The person who can both build something and explain it clearly is worth more than someone who can do either alone. These skills don't naturally co-occur. Builders tend to dismiss communication. Communicators tend to dismiss technical depth. The rare person who refuses to dismiss either becomes the one everyone wants on their team.
***
Throughout my life, I generally did not dismiss mathematical communication. But explaining something clearly is one thing, while getting the audience interested in what I'm explaining is something else altogether. In the epoch when mathematicians are no longer interested in mathematics, but rather in betterment of their own lives by the means of doing mathematics, getting anybody interested in my mathematical ideas is a tall order. Coming across people who perceive profit opportunities in pretending to be interested is, unfortunately, much easier.
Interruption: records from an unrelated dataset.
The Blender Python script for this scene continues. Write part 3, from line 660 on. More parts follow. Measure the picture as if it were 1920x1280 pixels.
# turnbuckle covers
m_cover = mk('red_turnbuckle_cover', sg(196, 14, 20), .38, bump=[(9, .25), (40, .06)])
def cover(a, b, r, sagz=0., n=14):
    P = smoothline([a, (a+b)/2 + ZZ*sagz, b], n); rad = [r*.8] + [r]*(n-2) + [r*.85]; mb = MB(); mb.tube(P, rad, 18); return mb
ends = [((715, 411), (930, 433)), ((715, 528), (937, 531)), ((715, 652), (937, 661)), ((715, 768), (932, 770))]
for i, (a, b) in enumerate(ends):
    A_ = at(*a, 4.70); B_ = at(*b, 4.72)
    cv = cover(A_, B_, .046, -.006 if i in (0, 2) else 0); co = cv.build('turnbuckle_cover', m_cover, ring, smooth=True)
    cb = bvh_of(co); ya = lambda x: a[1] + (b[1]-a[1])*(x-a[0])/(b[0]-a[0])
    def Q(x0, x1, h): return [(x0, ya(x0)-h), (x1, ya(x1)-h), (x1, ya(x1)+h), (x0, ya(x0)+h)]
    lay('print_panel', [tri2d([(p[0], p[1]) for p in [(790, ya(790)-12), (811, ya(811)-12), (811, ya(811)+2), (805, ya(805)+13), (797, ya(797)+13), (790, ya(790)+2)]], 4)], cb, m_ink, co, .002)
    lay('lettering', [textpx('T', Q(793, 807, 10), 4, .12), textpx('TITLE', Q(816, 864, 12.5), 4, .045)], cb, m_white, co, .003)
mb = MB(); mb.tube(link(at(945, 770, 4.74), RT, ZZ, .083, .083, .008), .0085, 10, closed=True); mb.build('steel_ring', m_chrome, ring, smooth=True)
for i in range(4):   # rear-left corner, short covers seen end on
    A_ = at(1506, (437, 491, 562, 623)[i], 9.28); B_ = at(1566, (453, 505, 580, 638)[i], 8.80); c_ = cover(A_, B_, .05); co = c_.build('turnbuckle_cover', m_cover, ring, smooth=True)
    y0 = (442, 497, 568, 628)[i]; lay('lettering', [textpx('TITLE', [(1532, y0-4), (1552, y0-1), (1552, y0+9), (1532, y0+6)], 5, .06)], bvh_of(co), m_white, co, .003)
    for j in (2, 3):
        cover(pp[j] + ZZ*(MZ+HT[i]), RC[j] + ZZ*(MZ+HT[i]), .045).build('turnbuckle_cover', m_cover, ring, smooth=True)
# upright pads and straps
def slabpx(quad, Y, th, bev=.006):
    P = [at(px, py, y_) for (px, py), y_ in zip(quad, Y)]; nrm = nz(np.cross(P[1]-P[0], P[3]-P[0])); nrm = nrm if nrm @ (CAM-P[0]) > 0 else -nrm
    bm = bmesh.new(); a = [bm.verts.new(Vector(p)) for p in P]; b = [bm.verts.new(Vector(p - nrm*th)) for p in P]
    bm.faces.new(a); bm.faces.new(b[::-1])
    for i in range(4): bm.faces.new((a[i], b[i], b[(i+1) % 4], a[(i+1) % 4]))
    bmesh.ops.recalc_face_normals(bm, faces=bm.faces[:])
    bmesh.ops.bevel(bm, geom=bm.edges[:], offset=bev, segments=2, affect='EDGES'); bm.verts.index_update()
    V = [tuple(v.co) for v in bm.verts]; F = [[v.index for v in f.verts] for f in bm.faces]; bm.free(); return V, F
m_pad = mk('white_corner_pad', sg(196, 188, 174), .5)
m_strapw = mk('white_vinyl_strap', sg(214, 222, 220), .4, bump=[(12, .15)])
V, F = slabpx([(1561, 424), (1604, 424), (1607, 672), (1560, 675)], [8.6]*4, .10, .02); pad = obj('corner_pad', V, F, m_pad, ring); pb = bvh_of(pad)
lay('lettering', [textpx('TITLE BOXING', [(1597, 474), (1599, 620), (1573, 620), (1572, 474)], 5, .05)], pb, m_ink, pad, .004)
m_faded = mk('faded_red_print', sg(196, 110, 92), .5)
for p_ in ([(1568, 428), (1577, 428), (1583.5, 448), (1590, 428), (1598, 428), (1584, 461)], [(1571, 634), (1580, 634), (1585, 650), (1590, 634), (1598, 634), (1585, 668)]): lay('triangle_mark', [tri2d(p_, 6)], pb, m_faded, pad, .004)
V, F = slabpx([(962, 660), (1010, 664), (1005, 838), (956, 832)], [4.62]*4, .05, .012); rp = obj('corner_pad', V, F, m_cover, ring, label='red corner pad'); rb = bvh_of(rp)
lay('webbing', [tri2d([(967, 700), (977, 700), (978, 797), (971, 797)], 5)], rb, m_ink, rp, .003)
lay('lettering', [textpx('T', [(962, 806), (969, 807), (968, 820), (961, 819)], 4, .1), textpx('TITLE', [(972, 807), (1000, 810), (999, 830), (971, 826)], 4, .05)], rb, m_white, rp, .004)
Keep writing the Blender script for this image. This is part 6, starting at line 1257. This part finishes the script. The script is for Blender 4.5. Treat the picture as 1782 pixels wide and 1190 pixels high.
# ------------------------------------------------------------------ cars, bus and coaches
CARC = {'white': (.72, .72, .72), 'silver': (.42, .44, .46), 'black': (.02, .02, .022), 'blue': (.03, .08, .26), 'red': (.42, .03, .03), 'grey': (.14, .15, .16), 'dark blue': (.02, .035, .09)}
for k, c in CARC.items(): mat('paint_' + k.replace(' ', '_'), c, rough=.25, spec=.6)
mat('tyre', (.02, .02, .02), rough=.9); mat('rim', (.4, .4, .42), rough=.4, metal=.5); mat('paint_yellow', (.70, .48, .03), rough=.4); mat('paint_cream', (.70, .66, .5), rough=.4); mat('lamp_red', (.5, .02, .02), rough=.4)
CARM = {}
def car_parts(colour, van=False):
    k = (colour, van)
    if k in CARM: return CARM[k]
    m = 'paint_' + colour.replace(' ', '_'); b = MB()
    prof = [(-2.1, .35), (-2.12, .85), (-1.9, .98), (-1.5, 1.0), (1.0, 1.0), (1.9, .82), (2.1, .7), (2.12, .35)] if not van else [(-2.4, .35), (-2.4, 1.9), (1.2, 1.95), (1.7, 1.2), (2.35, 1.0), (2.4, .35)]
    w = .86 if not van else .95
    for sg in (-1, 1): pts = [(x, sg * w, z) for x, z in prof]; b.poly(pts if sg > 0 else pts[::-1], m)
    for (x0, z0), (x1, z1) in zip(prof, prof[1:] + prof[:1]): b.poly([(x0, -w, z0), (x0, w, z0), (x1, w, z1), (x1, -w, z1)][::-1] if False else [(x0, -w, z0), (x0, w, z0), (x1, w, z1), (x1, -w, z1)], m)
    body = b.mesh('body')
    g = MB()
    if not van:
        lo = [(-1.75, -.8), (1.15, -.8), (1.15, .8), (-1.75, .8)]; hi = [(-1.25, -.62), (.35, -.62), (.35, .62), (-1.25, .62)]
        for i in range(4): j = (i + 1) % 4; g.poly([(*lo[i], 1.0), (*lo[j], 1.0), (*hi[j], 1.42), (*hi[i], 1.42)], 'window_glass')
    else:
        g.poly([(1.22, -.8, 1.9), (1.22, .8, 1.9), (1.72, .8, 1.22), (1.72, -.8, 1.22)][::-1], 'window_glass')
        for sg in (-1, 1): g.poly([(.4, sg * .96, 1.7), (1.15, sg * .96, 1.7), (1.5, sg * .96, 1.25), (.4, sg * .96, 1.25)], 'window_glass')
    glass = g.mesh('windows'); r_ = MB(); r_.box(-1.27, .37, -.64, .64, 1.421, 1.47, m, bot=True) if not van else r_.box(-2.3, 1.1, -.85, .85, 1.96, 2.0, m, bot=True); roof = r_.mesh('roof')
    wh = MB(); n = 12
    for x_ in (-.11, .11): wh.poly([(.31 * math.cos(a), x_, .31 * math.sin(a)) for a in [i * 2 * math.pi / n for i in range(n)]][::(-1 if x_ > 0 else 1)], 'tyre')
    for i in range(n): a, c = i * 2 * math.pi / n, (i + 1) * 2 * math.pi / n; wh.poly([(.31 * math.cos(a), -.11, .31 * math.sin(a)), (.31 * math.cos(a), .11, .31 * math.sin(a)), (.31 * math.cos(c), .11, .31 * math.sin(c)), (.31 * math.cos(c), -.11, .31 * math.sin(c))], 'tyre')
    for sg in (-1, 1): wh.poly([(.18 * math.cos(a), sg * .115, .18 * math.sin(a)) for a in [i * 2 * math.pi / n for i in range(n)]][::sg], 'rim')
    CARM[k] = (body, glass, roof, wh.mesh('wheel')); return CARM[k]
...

But then, I am not interested in being on anybody's team, either.
Thoughts
Date: 2026-04-19 04:56 pm (UTC)And that's how I wound up with English teachers photocopying the poetry chapters out of my Pagan liturgy book -- because it was the best explanation of how to write poetry that they could find.
>>The rare person who refuses to dismiss either becomes the one everyone wants on their team.<<
Very few people want me on their team, because I tend to make everyone else look bad. If something is dumb, I say so. I want things that actually work. That is not popular.
So, there's an element missing. It's not just about being able to build something or teach something or explain something. It's about making people like you. And that's the part I really don't care about.